Auch die finanzielle Unterstützung der Regierung findet Wolfgang Guckert unzulänglich, da die Anforderungen für Landwirte und der Bürokratieaufwand steigen. Zudem sei es utopisch, dass Landwirte an der Ladentheke die Preise erreichen, die sie bräuchten, um alle Kosten zu decken.

Mehr Tierwohl im Kühlregal dank Kennzeichnung?

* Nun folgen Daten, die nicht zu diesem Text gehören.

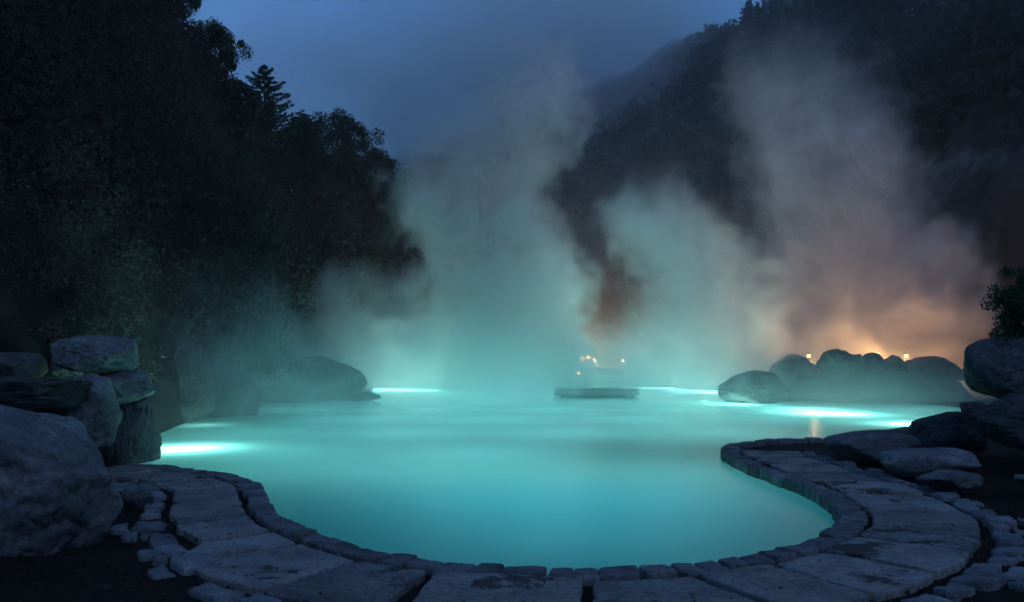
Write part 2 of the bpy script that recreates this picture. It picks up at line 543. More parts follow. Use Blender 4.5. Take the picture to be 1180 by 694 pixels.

Laut Ernährungsreport 2022 des Bundesministeriums für Ernährung und Landwirtschaft (BMEL) sind 89 Prozent der Menschen in Deutschland Informationen zu Haltungsbedingungen tatsächlich wichtig. Für Fleisch aus artgerechter Haltung müssen Verbraucher allerdings tiefer in die Tasche greifen. Doch der "Abschied vom Billigfleisch" zieht sich, so eine Befragung 2022 der Umweltorganisation Greenpeace. Der Anteil der mit Haltungsform 1 gekennzeichneten Frischfleischprodukte habe sich zwar von 2021 bis 2022 fast halbiert - auf 19 Prozent. Doch fast 70 Prozent entfallen noch immer auf Haltungsform 2 (Stallhaltung Plus).